Given the uncertainty of economic markets, investors must be prepared to hold on to their properties longer than what they previously expected, and be able to “wait out” the market until prices to rebound. Should the investor not be able to make the mortgage payments in the meantime, he would be forced to sell his properties at a loss.

Hence, cautious investors with limited experience would be well advised to adhere to the general guideline of making sure their monthly mortgage payments do not exceed 28% of their gross income.

3) Off-Plan or Existing Property

As the majority of properties launched during exhibitions in Singapore is off-plan, meaning they will not be ready for move-in until 2 to 3 years down the road, investors have to look at past trends, anticipate future demand, and decide if government policy changes in the pipeline will positively impact the value of the property upon completion.

While off-plan has the obvious advantage of being brand new, and may be sold at a lower price during the launch to compensate for a waiting period, investors should bear in mind that the key drawback of off-plan investments is that compared to completed properties, there is zero rental income to be had during the construction period.
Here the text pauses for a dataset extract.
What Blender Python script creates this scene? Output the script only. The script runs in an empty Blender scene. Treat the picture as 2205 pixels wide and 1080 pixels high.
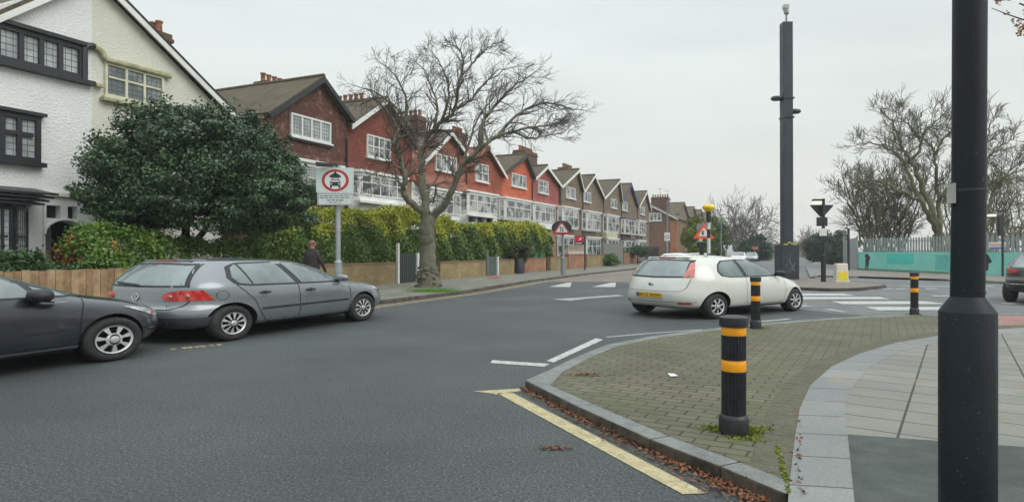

Investor funds also become tied up for a number of years; and in certain jurisdictions, off-plan property may not be resold while construction is still uncompleted.

4) Letting & Management Services

As an overseas investor would find it difficult or impossible to make regular on-site visits and manage their properties on their own, they often hire a management company to assist with drawing up rental contracts, rent collection, responding to tenant calls, as well as the day-to-day business of maintaining a property.

While letting and management fees in Singapore generally fall within the 5% to 8% range, investors should be aware that these fees can be much higher in overseas countries. For example, it is not uncommon for a property management company in the USA or UK to charge 7% for letting fees and an additional 8% for management fees, making up a total of 15% of the rental a landlord would expect to collect.

Hence, when calculating net income, it is important to keep in mind that letting and management fees, as well as unexpected expenses such as repair costs due to vandalism, can take up a substantial portion of the final net rental income receivable. Given the sheer variety of overseas property on offer, every investor should look at the individual features of a property which they are seriously considering, as well as their appetite for risk, to determine if now would be the right time for them to enter the overseas property market. Singaporeans and PRs in particular should also keep a close watch on changes in government legislation which currently prohibit HDB owners from acquiring overseas property.